Sólo después recordó que muchos años antes, ese tío le había regalado una novilla enferma, a la que ella había curado con paciencia, y que después, cuando la vio sana, el tío la vendió sin darle ninguna explicación. Esa era la causa de las apariciones, y bastó que ella pronunciara esa fórmula para que él no apareciera más, para que pudiera descansar. Recuerdo estas cosas porque hay una sabiduría en ese modo de ajustar con visiones y sueños las deudas del recuerdo, de despejar el alma de reproches y ofensas.

Allá, muchos se alegrarán con su llegada. Aquí, verla descansar será suficiente consuelo para quienes tanto la amaron, para Esperanza, para Marina y Óscar, para Matilde, Sandra y Diana, para sus hermanos Clemencia y Liborio, para sus sobrinos, sus nietos y sus biznietos.

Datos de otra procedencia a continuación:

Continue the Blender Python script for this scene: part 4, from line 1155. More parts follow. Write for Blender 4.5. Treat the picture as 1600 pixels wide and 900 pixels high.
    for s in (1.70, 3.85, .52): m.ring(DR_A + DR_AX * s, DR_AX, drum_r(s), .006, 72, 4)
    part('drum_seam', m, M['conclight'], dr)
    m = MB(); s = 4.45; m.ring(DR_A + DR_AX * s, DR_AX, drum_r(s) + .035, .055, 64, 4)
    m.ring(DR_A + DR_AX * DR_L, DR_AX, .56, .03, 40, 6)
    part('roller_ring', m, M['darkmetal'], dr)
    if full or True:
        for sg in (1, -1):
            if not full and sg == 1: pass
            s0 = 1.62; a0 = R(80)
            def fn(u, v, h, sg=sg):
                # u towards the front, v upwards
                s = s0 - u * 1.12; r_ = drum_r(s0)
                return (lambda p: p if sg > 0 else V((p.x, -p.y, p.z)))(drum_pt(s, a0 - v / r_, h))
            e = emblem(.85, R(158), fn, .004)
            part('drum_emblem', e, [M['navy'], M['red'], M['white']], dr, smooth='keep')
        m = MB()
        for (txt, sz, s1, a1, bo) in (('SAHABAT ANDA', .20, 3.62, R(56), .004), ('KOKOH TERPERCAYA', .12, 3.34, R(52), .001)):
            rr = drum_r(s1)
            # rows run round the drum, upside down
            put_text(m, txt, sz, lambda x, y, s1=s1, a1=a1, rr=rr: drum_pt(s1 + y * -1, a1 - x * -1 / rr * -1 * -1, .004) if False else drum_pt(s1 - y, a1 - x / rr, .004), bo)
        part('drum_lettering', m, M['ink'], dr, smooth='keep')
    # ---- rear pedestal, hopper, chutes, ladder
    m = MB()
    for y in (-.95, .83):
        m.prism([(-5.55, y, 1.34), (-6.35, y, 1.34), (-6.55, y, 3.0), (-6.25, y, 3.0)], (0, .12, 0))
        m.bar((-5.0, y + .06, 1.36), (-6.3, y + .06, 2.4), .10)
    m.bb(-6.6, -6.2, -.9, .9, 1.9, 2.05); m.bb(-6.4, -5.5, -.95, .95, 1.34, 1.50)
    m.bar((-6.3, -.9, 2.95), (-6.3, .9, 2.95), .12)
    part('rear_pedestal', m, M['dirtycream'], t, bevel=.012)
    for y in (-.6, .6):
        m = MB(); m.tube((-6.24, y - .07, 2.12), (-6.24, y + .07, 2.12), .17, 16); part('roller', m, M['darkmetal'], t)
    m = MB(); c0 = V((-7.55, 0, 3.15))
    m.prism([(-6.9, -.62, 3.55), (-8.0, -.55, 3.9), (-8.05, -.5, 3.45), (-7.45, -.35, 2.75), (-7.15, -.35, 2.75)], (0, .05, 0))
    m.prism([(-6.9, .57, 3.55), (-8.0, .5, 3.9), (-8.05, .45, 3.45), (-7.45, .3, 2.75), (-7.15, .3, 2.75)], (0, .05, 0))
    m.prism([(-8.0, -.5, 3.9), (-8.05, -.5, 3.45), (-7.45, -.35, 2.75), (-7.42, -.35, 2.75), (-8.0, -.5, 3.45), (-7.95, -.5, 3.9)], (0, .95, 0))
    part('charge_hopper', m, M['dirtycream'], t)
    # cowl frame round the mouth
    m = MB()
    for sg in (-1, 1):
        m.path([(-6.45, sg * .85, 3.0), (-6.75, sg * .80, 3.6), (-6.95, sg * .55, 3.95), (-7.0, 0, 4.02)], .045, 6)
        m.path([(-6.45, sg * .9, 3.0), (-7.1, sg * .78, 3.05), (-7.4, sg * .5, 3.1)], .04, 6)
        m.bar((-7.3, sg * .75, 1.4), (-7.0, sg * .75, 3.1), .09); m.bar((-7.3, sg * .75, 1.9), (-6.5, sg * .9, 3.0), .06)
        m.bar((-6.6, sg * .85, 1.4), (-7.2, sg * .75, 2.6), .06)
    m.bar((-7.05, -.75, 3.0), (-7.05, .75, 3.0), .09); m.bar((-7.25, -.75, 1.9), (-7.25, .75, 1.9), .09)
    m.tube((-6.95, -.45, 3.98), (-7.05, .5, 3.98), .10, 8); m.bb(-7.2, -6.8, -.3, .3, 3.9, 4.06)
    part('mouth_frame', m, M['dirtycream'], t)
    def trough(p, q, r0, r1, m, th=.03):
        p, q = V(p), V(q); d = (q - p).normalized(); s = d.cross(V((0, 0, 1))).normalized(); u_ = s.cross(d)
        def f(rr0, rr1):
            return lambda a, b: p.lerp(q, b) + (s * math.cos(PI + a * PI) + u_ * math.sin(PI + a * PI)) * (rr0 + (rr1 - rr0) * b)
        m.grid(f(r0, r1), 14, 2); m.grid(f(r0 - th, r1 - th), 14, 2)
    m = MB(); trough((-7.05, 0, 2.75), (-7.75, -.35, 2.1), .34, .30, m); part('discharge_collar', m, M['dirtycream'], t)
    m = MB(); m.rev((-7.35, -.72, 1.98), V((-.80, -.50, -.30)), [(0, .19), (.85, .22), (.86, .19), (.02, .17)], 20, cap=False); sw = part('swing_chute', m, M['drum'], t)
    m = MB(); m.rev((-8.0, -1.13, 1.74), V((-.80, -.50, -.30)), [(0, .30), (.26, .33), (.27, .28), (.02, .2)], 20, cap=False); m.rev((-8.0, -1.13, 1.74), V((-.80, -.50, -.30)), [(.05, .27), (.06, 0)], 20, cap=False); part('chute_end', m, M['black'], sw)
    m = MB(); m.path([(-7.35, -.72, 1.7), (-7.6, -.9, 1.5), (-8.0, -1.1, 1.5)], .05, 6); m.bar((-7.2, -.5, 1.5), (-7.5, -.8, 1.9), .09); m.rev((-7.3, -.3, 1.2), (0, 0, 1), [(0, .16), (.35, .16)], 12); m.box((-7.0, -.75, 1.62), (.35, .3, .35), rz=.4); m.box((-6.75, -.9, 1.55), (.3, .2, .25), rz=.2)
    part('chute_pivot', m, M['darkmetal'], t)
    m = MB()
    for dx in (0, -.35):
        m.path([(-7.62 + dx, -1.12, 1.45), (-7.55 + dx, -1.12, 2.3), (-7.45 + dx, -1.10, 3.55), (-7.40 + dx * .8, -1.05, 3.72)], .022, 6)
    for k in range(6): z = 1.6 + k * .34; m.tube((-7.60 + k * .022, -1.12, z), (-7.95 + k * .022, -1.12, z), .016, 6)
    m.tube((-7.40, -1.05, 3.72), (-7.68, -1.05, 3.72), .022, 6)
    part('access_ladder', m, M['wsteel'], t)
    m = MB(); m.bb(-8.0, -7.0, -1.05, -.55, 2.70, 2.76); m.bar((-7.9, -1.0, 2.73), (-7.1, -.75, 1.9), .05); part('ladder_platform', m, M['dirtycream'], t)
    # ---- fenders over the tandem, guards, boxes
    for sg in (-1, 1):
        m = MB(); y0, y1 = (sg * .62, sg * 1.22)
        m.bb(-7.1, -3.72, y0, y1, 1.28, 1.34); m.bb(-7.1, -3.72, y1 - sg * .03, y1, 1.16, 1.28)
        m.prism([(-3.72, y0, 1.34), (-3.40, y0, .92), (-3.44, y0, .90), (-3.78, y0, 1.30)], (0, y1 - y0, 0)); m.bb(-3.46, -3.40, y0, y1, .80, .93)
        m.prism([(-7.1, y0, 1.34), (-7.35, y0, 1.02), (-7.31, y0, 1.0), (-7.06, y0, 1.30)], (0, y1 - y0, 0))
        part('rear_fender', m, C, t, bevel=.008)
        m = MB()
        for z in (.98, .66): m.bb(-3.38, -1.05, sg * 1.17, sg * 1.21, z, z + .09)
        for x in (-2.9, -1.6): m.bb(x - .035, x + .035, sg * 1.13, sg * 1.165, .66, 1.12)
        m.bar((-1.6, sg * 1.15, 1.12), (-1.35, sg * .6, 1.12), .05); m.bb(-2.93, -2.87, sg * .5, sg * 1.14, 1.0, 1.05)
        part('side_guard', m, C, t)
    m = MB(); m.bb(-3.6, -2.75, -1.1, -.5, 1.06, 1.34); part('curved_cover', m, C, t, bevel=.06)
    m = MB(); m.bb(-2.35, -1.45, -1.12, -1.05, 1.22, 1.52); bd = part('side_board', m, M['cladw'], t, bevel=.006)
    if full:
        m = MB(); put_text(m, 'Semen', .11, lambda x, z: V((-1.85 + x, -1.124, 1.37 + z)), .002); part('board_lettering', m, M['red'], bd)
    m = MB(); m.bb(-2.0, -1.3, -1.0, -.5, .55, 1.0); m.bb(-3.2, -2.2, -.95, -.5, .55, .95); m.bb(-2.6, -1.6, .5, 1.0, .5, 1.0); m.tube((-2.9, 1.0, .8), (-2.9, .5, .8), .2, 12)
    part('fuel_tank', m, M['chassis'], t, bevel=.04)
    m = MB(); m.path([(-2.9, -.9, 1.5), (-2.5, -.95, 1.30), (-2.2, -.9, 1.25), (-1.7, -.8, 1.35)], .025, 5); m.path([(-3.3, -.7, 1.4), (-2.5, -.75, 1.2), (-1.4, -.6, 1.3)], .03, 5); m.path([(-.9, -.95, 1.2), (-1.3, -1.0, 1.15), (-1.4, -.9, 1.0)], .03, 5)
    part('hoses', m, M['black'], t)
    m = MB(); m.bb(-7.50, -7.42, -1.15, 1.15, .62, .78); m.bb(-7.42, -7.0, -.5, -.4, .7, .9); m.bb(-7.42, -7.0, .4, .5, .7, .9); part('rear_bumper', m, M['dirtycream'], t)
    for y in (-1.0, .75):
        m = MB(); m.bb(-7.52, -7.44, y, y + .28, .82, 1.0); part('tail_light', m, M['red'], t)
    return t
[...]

Ayer la vi por última vez, y sentí que desde el fondo de su sueño me escuchaba y me saludaba. Me habría gustado cantarle una canción, pero pedí que le pusieran música, porque ese era el alimento que necesitaba. Ella supo, como nadie, ser la madre de los que la perdieron temprano, y aunque parecía no tener nada, daba riqueza a manos llenas. No se quejó jamás de la vida, y a todos nos ayudó a vivir. Fue la gran tejedora, la que cosía de nuevo lo que la vida iba rompiendo. Era un ser mágico, y la longevidad sin amargura fue su recompensa.

Otra cosa me dicen: que era cierto. Que las nubes se desviaban, que la niña sabía de verdad hacer que se apartaran las tempestades.